• Short problem
From the entries below, copy out every line with "follow" in it.

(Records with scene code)

----------

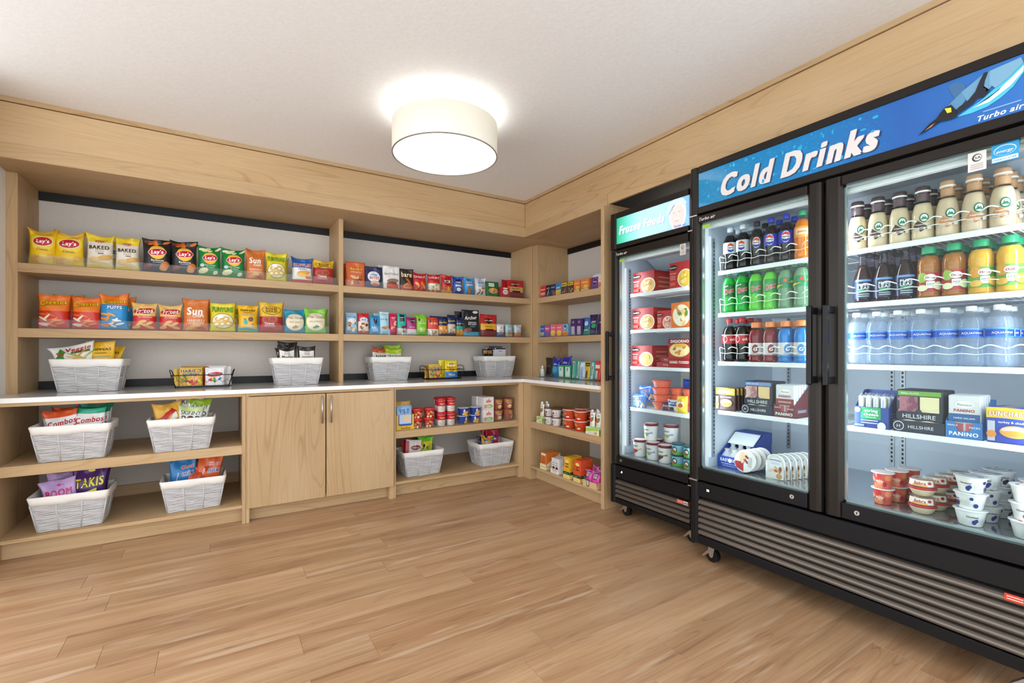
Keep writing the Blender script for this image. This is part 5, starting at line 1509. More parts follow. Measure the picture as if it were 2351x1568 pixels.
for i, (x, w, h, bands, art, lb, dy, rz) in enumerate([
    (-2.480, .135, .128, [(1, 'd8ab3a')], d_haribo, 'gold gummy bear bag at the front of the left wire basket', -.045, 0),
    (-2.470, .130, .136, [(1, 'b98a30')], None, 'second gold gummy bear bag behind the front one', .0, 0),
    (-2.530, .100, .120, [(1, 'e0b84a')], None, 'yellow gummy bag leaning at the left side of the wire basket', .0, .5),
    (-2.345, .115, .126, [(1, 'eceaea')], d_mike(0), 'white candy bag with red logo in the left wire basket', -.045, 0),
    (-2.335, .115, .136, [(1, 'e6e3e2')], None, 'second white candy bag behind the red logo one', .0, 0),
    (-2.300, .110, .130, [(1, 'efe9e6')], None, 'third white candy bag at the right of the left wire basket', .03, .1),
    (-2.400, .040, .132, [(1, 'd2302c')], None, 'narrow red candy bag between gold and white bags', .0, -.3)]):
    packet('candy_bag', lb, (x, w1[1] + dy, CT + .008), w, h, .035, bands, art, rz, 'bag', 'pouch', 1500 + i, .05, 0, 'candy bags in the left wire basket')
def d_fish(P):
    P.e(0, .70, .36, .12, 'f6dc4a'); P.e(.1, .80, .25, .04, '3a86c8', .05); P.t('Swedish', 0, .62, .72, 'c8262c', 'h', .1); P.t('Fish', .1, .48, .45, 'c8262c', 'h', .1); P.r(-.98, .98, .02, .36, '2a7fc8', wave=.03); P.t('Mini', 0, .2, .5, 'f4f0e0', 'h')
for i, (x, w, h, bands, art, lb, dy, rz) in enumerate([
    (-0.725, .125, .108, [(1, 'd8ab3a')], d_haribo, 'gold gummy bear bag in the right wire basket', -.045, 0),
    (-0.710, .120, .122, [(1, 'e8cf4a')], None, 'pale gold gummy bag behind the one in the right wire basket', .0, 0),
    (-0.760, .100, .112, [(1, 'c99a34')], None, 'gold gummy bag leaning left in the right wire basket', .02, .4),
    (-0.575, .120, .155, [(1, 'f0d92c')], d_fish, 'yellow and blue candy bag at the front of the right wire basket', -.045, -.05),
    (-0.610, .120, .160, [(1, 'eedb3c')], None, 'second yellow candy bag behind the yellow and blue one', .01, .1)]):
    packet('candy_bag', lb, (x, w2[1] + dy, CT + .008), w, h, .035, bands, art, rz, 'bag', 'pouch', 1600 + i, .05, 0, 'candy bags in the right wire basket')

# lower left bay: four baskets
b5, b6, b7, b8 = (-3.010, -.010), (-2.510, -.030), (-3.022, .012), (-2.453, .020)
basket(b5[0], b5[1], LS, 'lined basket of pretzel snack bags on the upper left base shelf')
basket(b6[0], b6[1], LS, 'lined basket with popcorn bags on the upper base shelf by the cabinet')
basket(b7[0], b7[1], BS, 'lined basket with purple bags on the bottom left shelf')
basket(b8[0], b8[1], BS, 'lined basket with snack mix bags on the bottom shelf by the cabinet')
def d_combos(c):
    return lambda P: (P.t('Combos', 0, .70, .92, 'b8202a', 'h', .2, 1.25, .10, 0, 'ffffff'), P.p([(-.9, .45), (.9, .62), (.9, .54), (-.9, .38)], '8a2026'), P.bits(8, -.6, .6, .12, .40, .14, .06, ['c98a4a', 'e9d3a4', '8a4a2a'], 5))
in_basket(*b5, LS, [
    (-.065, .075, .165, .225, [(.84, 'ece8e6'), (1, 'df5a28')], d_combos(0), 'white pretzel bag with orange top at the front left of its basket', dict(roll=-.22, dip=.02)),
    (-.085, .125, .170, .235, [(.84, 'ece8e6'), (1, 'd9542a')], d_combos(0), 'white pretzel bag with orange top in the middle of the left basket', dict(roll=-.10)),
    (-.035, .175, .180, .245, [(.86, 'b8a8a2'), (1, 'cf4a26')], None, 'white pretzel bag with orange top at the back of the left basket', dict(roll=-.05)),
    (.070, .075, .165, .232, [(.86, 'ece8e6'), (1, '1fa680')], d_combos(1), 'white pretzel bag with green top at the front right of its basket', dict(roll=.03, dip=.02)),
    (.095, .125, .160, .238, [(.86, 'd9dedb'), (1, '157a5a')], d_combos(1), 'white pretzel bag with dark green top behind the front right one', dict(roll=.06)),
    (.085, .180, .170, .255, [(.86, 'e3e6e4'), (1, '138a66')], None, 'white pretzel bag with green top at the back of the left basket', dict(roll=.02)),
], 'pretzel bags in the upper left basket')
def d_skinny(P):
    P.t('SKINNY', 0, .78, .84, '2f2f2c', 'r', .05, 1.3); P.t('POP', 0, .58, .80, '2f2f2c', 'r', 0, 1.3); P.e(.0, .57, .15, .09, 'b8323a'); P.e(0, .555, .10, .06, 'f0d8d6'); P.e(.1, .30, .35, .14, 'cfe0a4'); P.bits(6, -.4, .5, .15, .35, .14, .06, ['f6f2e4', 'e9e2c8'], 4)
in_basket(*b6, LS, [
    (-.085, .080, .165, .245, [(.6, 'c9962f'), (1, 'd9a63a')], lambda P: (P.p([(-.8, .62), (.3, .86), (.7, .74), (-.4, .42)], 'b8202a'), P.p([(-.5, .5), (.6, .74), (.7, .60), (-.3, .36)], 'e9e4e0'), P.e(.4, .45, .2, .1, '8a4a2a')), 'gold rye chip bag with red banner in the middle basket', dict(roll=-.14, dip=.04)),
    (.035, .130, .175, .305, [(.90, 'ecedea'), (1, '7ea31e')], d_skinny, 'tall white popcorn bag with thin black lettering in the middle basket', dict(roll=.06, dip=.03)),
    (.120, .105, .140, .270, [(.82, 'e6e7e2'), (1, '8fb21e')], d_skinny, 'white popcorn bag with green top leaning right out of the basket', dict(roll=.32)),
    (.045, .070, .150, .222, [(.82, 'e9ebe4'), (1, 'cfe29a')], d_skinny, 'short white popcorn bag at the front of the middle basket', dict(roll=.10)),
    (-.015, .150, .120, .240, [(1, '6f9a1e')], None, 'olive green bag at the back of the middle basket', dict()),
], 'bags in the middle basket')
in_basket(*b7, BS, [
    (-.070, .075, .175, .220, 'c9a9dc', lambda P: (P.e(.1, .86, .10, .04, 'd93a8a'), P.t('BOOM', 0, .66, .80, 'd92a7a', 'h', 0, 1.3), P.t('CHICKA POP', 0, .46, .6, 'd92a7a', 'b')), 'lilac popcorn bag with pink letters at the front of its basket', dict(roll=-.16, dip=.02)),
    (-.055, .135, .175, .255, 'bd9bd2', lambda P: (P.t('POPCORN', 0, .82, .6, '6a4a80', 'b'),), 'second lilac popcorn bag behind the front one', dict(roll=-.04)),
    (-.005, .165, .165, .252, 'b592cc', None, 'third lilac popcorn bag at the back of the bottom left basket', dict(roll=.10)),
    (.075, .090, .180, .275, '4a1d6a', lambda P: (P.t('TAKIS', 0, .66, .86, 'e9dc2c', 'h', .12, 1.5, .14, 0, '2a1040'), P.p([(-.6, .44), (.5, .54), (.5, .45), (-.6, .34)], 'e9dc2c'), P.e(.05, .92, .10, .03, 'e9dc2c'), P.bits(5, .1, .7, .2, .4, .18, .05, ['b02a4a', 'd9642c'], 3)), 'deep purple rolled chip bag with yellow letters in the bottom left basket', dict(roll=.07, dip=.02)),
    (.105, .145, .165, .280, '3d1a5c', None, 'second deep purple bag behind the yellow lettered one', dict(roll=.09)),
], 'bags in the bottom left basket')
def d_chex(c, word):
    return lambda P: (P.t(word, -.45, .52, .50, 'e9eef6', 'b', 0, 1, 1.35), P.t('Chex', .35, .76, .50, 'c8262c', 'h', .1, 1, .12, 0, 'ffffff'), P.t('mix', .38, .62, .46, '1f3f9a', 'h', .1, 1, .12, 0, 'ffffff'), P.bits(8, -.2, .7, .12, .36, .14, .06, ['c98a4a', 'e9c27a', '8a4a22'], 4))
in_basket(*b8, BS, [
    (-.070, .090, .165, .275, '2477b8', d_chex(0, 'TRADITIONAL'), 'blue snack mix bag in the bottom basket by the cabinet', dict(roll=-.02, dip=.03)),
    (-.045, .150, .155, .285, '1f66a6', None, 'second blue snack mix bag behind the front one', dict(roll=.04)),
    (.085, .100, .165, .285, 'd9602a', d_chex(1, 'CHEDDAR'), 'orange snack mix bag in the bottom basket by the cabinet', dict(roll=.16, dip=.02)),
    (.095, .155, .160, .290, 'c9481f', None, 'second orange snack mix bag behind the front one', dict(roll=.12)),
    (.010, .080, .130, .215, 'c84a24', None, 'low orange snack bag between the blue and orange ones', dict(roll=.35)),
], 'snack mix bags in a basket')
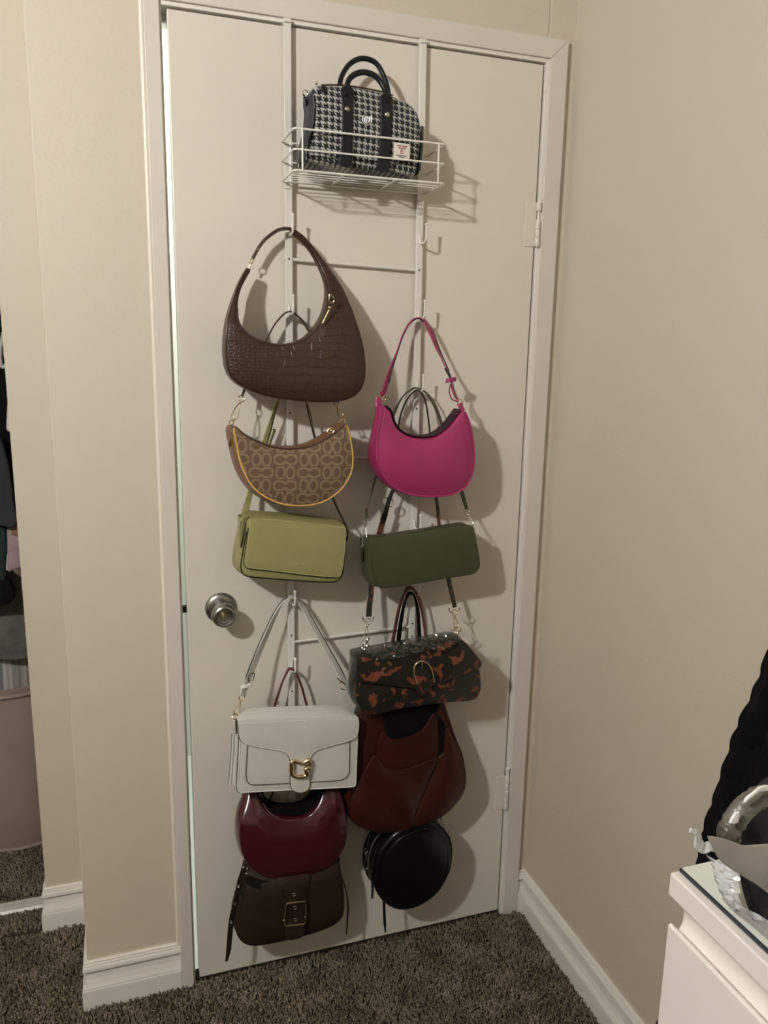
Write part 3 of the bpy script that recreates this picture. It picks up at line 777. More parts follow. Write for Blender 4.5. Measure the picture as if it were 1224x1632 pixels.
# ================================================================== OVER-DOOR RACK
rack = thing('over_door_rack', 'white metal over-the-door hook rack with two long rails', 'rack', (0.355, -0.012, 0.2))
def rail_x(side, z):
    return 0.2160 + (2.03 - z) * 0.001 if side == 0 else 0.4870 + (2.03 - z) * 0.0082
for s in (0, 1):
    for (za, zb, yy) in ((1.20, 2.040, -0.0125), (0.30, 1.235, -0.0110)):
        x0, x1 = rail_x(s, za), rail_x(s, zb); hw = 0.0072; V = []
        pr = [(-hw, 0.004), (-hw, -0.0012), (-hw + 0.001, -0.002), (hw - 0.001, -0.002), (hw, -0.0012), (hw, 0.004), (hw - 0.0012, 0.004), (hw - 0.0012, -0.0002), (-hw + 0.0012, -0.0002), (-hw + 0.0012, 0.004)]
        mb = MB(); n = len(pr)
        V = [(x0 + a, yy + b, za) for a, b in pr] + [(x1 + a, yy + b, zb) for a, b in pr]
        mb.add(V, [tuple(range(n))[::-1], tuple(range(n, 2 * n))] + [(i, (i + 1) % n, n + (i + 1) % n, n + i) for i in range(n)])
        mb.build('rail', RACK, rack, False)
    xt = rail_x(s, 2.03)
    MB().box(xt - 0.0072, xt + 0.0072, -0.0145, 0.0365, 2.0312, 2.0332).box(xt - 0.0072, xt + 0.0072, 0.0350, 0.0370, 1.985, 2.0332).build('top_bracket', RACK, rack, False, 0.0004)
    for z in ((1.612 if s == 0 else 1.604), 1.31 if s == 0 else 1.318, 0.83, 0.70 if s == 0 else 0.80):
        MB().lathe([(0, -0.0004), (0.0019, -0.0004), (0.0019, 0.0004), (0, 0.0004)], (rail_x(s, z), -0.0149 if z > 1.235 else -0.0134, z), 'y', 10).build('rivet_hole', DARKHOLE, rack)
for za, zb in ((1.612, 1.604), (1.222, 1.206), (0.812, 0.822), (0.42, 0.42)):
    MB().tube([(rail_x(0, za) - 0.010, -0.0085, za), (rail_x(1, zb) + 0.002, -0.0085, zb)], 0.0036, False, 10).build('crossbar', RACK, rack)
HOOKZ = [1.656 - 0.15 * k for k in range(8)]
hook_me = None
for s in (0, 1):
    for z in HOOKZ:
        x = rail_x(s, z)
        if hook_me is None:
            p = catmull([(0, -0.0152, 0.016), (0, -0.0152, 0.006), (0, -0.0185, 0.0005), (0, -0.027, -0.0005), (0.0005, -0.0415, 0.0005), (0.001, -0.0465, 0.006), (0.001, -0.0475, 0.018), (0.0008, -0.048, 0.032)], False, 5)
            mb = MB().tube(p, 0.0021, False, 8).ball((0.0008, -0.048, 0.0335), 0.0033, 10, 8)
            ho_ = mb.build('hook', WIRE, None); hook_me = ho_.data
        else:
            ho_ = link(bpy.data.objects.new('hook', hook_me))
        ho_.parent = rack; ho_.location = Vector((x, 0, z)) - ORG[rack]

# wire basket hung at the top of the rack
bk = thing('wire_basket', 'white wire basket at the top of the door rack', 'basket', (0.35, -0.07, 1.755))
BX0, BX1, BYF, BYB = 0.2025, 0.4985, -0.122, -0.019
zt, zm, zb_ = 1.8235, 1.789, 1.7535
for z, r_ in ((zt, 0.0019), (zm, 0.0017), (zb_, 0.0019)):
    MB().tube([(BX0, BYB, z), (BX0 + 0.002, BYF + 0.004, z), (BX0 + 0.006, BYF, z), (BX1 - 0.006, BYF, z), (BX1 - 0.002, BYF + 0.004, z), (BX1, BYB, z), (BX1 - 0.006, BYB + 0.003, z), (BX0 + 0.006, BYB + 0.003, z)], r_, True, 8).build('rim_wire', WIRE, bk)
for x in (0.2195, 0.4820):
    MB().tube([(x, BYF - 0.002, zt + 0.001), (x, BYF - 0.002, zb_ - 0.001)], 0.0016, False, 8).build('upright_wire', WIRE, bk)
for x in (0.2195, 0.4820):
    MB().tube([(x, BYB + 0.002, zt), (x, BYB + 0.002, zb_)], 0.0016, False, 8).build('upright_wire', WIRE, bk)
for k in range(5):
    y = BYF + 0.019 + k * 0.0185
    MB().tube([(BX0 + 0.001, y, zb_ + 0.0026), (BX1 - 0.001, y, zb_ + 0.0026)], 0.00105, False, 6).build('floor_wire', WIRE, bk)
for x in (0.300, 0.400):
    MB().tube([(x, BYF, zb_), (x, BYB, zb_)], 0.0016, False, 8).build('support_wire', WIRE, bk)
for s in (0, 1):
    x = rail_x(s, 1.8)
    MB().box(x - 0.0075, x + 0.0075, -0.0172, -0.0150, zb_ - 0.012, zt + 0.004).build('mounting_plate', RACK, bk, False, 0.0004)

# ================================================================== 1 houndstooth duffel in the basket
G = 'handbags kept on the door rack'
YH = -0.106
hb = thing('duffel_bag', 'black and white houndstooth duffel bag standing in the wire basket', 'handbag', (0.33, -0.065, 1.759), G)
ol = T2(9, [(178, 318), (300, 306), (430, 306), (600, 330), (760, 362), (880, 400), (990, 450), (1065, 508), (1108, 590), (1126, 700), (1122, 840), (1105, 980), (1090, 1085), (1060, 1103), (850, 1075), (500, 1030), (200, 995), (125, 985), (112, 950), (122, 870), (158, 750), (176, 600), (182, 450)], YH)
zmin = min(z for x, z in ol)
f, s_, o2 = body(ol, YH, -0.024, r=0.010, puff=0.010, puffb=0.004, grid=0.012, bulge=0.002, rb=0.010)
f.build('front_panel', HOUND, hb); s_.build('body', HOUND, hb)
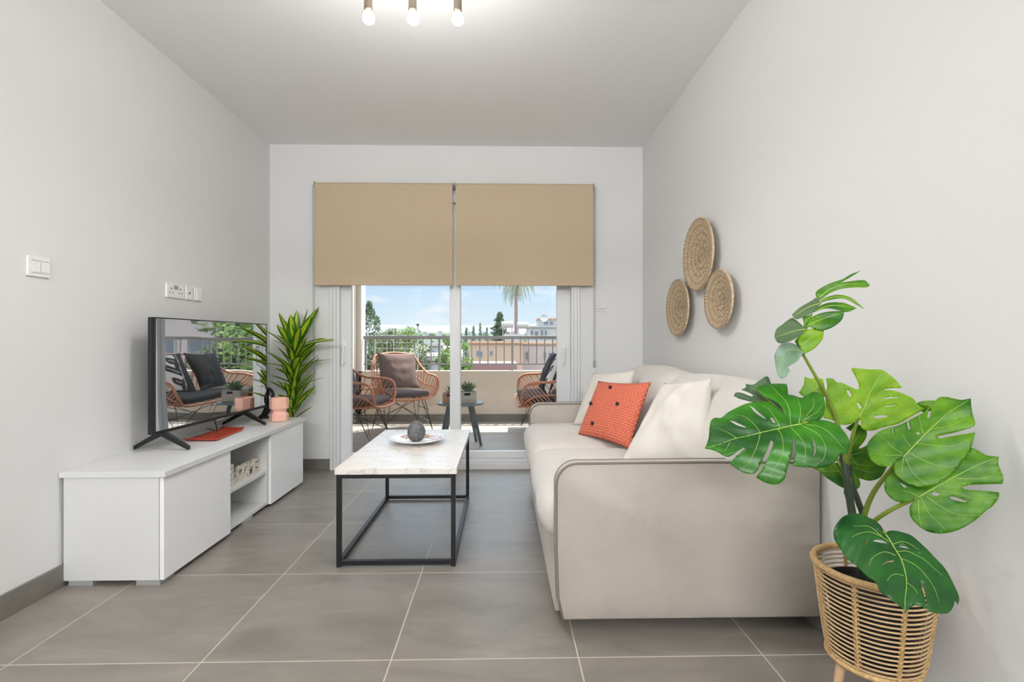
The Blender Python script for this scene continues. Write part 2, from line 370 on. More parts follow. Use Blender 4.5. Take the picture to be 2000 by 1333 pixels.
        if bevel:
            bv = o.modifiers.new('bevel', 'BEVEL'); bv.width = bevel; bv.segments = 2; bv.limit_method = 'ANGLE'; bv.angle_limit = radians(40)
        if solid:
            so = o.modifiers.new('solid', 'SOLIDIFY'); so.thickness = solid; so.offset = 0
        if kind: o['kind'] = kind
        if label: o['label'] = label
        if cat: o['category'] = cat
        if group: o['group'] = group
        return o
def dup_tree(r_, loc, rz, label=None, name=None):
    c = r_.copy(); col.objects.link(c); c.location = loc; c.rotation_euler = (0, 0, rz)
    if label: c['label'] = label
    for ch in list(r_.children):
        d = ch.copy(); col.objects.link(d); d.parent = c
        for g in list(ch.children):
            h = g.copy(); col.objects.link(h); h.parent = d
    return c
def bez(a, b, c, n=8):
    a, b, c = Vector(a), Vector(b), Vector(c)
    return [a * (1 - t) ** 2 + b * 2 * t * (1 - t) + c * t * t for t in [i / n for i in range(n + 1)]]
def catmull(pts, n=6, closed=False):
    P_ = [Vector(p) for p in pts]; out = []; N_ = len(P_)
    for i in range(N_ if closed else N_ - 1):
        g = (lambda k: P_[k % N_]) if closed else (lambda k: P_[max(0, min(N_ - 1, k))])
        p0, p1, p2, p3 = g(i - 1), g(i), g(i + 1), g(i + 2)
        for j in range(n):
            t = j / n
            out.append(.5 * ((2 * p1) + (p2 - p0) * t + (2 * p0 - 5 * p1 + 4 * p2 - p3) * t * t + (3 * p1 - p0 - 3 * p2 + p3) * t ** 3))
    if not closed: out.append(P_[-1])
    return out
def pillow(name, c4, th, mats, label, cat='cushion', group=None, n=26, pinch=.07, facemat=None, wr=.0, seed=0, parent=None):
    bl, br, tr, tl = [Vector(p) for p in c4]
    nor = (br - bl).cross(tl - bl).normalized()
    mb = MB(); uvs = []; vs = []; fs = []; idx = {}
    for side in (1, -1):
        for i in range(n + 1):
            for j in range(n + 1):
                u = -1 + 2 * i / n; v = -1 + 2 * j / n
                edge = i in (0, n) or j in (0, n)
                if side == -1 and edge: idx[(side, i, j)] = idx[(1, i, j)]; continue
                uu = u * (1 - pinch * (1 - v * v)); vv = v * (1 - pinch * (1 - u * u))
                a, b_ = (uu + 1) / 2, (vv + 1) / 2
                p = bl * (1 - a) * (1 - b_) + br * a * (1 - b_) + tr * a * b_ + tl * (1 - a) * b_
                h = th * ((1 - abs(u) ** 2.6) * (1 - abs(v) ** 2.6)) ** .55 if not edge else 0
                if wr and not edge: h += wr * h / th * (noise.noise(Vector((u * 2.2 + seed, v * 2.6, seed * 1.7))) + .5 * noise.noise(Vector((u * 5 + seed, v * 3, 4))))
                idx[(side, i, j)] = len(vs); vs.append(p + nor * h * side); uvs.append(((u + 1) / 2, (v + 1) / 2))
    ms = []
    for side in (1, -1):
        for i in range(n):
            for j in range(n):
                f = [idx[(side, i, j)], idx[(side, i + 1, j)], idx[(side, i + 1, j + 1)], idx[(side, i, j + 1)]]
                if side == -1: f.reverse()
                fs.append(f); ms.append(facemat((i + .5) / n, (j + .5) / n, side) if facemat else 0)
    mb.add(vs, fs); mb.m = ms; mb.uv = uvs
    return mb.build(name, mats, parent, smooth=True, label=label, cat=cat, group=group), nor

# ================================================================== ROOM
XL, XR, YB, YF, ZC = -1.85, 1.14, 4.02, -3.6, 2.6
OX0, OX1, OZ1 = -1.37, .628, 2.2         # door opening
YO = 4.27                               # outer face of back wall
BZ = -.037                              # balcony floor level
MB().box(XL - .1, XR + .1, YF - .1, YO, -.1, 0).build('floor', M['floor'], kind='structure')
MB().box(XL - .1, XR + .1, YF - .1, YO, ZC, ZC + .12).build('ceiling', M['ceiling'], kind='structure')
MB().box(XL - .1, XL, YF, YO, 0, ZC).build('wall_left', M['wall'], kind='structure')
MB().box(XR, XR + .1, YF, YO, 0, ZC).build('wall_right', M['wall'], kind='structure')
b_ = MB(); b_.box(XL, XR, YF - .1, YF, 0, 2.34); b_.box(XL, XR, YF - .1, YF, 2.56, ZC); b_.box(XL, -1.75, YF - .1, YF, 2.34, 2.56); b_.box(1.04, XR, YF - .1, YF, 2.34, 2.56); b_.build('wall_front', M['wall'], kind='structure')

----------

• The solution
Keep writing the Blender script for this image. This is part 5, starting at line 1509. More parts follow. Measure the picture as if it were 2351x1568 pixels.
Write part 3 of the bpy script that recreates this picture. It picks up at line 777. More parts follow. Write for Blender 4.5. Measure the picture as if it were 1224x1632 pixels.
The Blender Python script for this scene continues. Write part 2, from line 370 on. More parts follow. Use Blender 4.5. Take the picture to be 2000 by 1333 pixels.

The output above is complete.